Give back exactly the lines from the beginning of the listing below to the line holding "AZ = math.atan2(-LD.x, -LD.y)", both ends included; the pictures stay out.

◆ ◆ ◆ ◆

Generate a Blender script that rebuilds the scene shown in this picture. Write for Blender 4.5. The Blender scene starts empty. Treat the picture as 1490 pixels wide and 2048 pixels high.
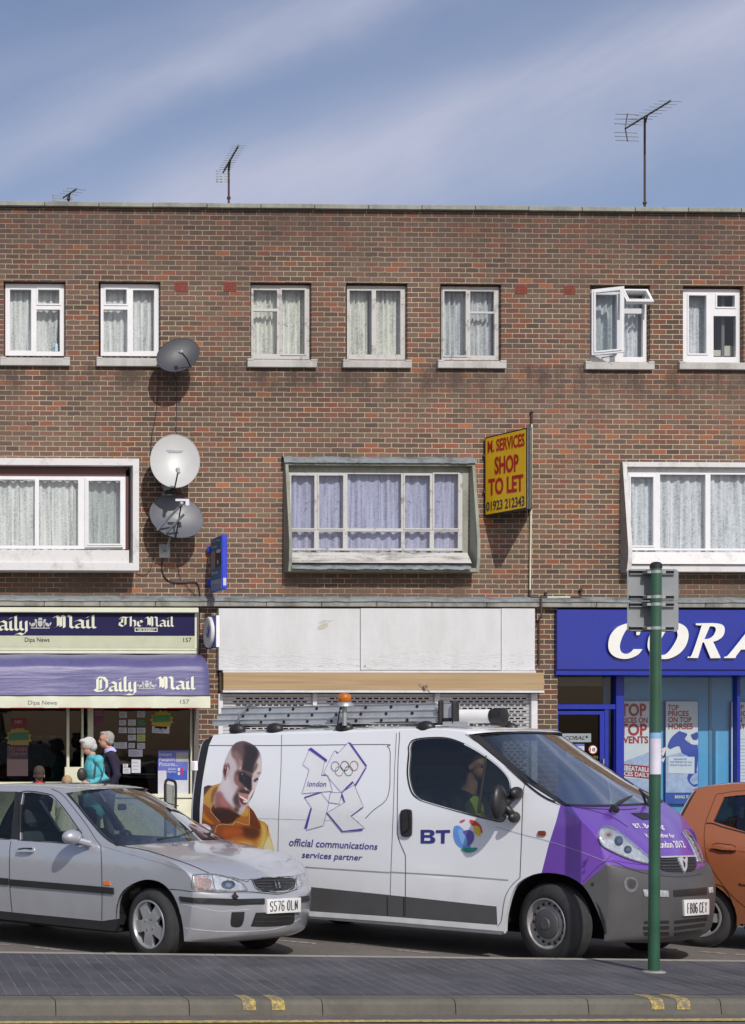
import bpy, bmesh, math, random
from mathutils import Vector, Matrix
from mathutils.bvhtree import BVHTree
from mathutils.geometry import delaunay_2d_cdt
R = math.radians
rnd = random.Random(7)
SC = bpy.context.scene

# ------------------------------------------------------------------ camera
F = 3514.0; XP = -465.0; YH = 1500.0; CH = 1.81; PSI = R(1.72); DC = 28.6; CX = -10.8
cam = bpy.data.cameras.new('camera'); camo = bpy.data.objects.new('camera', cam)
SC.collection.objects.link(camo); SC.camera = camo
cam.sensor_fit = 'HORIZONTAL'; cam.sensor_width = 24.0
cam.lens = 24.0 * F / 1490.0
cam.shift_x = (745.0 - XP) / 1490.0
cam.shift_y = (YH - 1024.0) / 1490.0
cam.clip_start = 0.1; cam.clip_end = 5000
camo.location = (CX, -DC, CH); camo.rotation_euler = (R(90), 0, -PSI)

# ------------------------------------------------------------------ sun, sky
LD = Vector((-0.08, 1.0, -0.88)).normalized()          # direction the sunlight travels
sun = bpy.data.lights.new('sun', 'SUN'); suno = bpy.data.objects.new('sun', sun)
SC.collection.objects.link(suno)
sun.energy = 3.35; sun.angle = R(0.5); sun.color = (1.0, 0.955, 0.89)
suno.rotation_euler = LD.to_track_quat('-Z', 'Y').to_euler()
suno.location = (0, -20, 30)
ELEV = math.asin(-LD.z)
AZ = math.atan2(-LD.x, -LD.y)

W = bpy.data.worlds.new('World'); SC.world = W; W.use_nodes = True
nt = W.node_tree; nt.nodes.clear()
def N(t, ty, **kw):
    n = t.nodes.new(ty)
    for k, v in kw.items(): setattr(n, k, v)
    return n
out = N(nt, 'ShaderNodeOutputWorld'); bg = N(nt, 'ShaderNodeBackground')
sky = N(nt, 'ShaderNodeTexSky'); sky.sky_type = 'NISHITA'; sky.sun_disc = False
sky.sun_elevation = ELEV; sky.sun_rotation = AZ
sky.air_density = 1.0; sky.dust_density = 1.6; sky.ozone_density = 1.5; sky.altitude = 50
bg.inputs['Strength'].default_value = 0.118
tc = N(nt, 'ShaderNodeTexCoord'); sep = N(nt, 'ShaderNodeSeparateXYZ')
nt.links.new(tc.outputs['Generated'], sep.inputs[0])
def M(op, a, b=None, c=None, clamp=False):
    n = N(nt, 'ShaderNodeMath', operation=op); n.use_clamp = clamp
    for i, v in enumerate((a, b, c)):
        if v is None: continue
        if isinstance(v, (int, float)): n.inputs[i].default_value = v
        else: nt.links.new(v, n.inputs[i])
    return n.outputs[0]
# cirrus streaks: laid out in the sky's own directions (x/y, z/y), towards the north
ya = M('MAXIMUM', M('ABSOLUTE', sep.outputs['Y']), 0.15)
ax = M('DIVIDE', sep.outputs['X'], ya); az = M('DIVIDE', sep.outputs['Z'], ya)
cs, sn = math.cos(R(25)), math.sin(R(25))
al = M('ADD', M('MULTIPLY', ax, cs), M('MULTIPLY', az, sn))
pe = M('SUBTRACT', M('MULTIPLY', az, cs), M('MULTIPLY', ax, sn))
comb = N(nt, 'ShaderNodeCombineXYZ')
nt.links.new(M('MULTIPLY', al, 3.2), comb.inputs[0]); nt.links.new(M('MULTIPLY', pe, 15.0), comb.inputs[1])
n1 = N(nt, 'ShaderNodeTexNoise'); nt.links.new(comb.outputs[0], n1.inputs['Vector'])
n1.inputs['Scale'].default_value = 1.0; n1.inputs['Detail'].default_value = 7; n1.inputs['Roughness'].default_value = 0.62
n1.inputs['Distortion'].default_value = 0.35
comb2 = N(nt, 'ShaderNodeCombineXYZ')
nt.links.new(M('MULTIPLY', al, 7.0), comb2.inputs[0]); nt.links.new(M('MULTIPLY', pe, 9.0), comb2.inputs[1])
n2 = N(nt, 'ShaderNodeTexNoise'); nt.links.new(comb2.outputs[0], n2.inputs['Vector'])
n2.inputs['Scale'].default_value = 1.0; n2.inputs['Detail'].default_value = 4
def band(x0, z0, x1, z1, w, h):
    # a streak of cirrus along the line through two sky directions (x/y, z/y)
    L_ = math.hypot(x1 - x0, z1 - z0); nx, nz = -(z1 - z0) / L_, (x1 - x0) / L_
    d = M('DIVIDE', M('ADD', M('ADD', M('MULTIPLY', ax, nx), M('MULTIPLY', az, nz)), M('MULTIPLY', M('SUBTRACT', n2.outputs['Fac'], .5), .05)), 1.0)
    d = M('DIVIDE', M('SUBTRACT', d, nx * x0 + nz * z0), w)
    return M('MULTIPLY', M('POWER', 2.718, M('MULTIPLY', M('MULTIPLY', d, d), -1.0)), h)
B = M('ADD', band(.285, .315, .605, .425, .026, 1.15), band(.18, .350, .375, .435, .016, .75))
B = M('ADD', B, band(.42, .325, .60, .375, .020, .45)); B = M('ADD', B, band(.30, .425, .60, .52, .015, .25))
st = M('MULTIPLY', B, M('ADD', 0.25, M('MULTIPLY', n1.outputs['Fac'], 1.2)))
st = M('ADD', st, M('MULTIPLY', M('SUBTRACT', n2.outputs['Fac'], 0.42), 0.5))
st = M('ADD', st, M('MULTIPLY', M('SUBTRACT', n1.outputs['Fac'], 0.5), 0.35))
st = M('ADD', st, 0.10)
cf = M('MULTIPLY', st, 0.62, clamp=True)
mixc = N(nt, 'ShaderNodeMix'); mixc.data_type = 'RGBA'
nt.links.new(cf, mixc.inputs['Factor'])
tint = N(nt, 'ShaderNodeMix'); tint.data_type = 'RGBA'; tint.blend_type = 'MULTIPLY'
tint.inputs['Factor'].default_value = 1.0; tint.inputs[7].default_value = (1.03, 0.935, 0.96, 1)
nt.links.new(sky.outputs[0], tint.inputs[6])
nt.links.new(tint.outputs[2], mixc.inputs[6]); mixc.inputs[7].default_value = (4.6, 4.75, 5.9, 1)
nt.links.new(mixc.outputs[2], bg.inputs['Color']); nt.links.new(bg.outputs[0], out.inputs[0])

SC.view_settings.view_transform = 'Standard'; SC.view_settings.look = 'None'
SC.view_settings.exposure = 0.0; SC.view_settings.gamma = 1.0
SC.view_settings.use_curve_mapping = False
try: SC.cycles.max_bounces = 8; SC.cycles.transparent_max_bounces = 16
except Exception: pass

# ------------------------------------------------------------------ photo point -> place in the world
FW = Vector((math.sin(PSI), math.cos(PSI), 0)); RT = Vector((math.cos(PSI), -math.sin(PSI), 0))
CAM = Vector((CX, -DC, CH))
def ray(px, py): return RT * ((px - XP) / F) + FW + Vector((0, 0, (YH - py) / F))
def onY(px, py, Y=0.0):
    d = ray(px, py); return CAM + d * ((Y + DC) / d.y)
def onZ(px, py, Z=0.0):
    d = ray(px, py); return CAM + d * ((Z - CH) / d.z)
def X(px, Y=0.0, py=1200): return onY(px, py, Y).x
def Z(py, Y=0.0, px=745): return onY(px, py, Y).z

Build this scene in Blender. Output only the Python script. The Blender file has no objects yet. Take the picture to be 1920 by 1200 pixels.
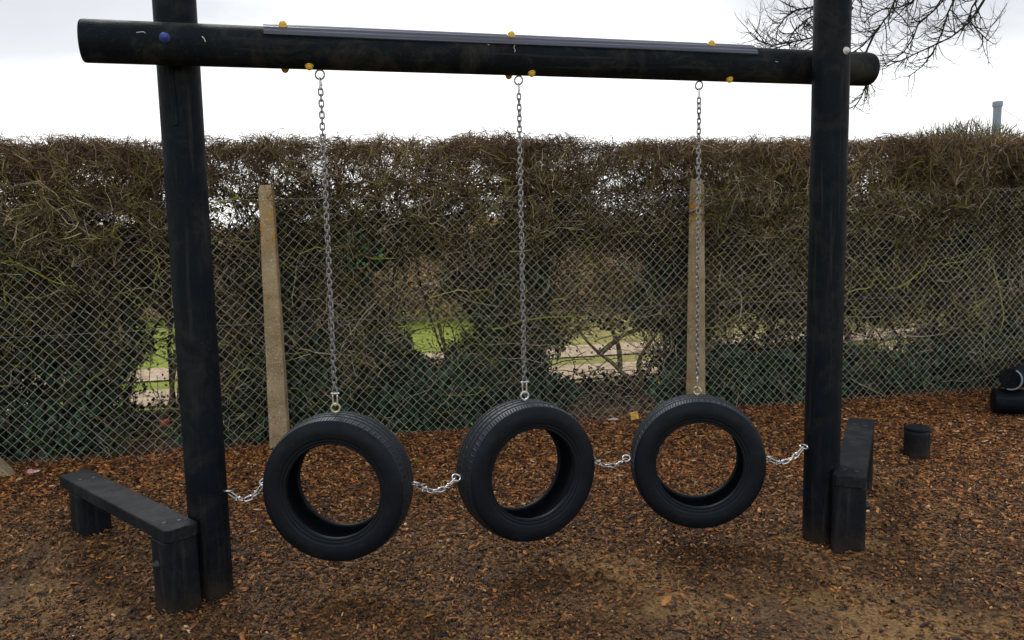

◆ ◆ ◆ ◆

## Answer to this exercise
Generate a Blender script that rebuilds the scene shown in this picture. Write for Blender 4.5. The Blender scene starts empty. Treat the picture as 1490 pixels wide and 2048 pixels high.
import bpy, bmesh, math, random
from mathutils import Vector, Matrix
from mathutils.bvhtree import BVHTree
from mathutils.geometry import delaunay_2d_cdt
R = math.radians
rnd = random.Random(7)
SC = bpy.context.scene

# ------------------------------------------------------------------ camera
F = 3514.0; XP = -465.0; YH = 1500.0; CH = 1.81; PSI = R(1.72); DC = 28.6; CX = -10.8
cam = bpy.data.cameras.new('camera'); camo = bpy.data.objects.new('camera', cam)
SC.collection.objects.link(camo); SC.camera = camo
cam.sensor_fit = 'HORIZONTAL'; cam.sensor_width = 24.0
cam.lens = 24.0 * F / 1490.0
cam.shift_x = (745.0 - XP) / 1490.0
cam.shift_y = (YH - 1024.0) / 1490.0
cam.clip_start = 0.1; cam.clip_end = 5000
camo.location = (CX, -DC, CH); camo.rotation_euler = (R(90), 0, -PSI)

# ------------------------------------------------------------------ sun, sky
LD = Vector((-0.08, 1.0, -0.88)).normalized()          # direction the sunlight travels
sun = bpy.data.lights.new('sun', 'SUN'); suno = bpy.data.objects.new('sun', sun)
SC.collection.objects.link(suno)
sun.energy = 3.35; sun.angle = R(0.5); sun.color = (1.0, 0.955, 0.89)
suno.rotation_euler = LD.to_track_quat('-Z', 'Y').to_euler()
suno.location = (0, -20, 30)
ELEV = math.asin(-LD.z)
AZ = math.atan2(-LD.x, -LD.y)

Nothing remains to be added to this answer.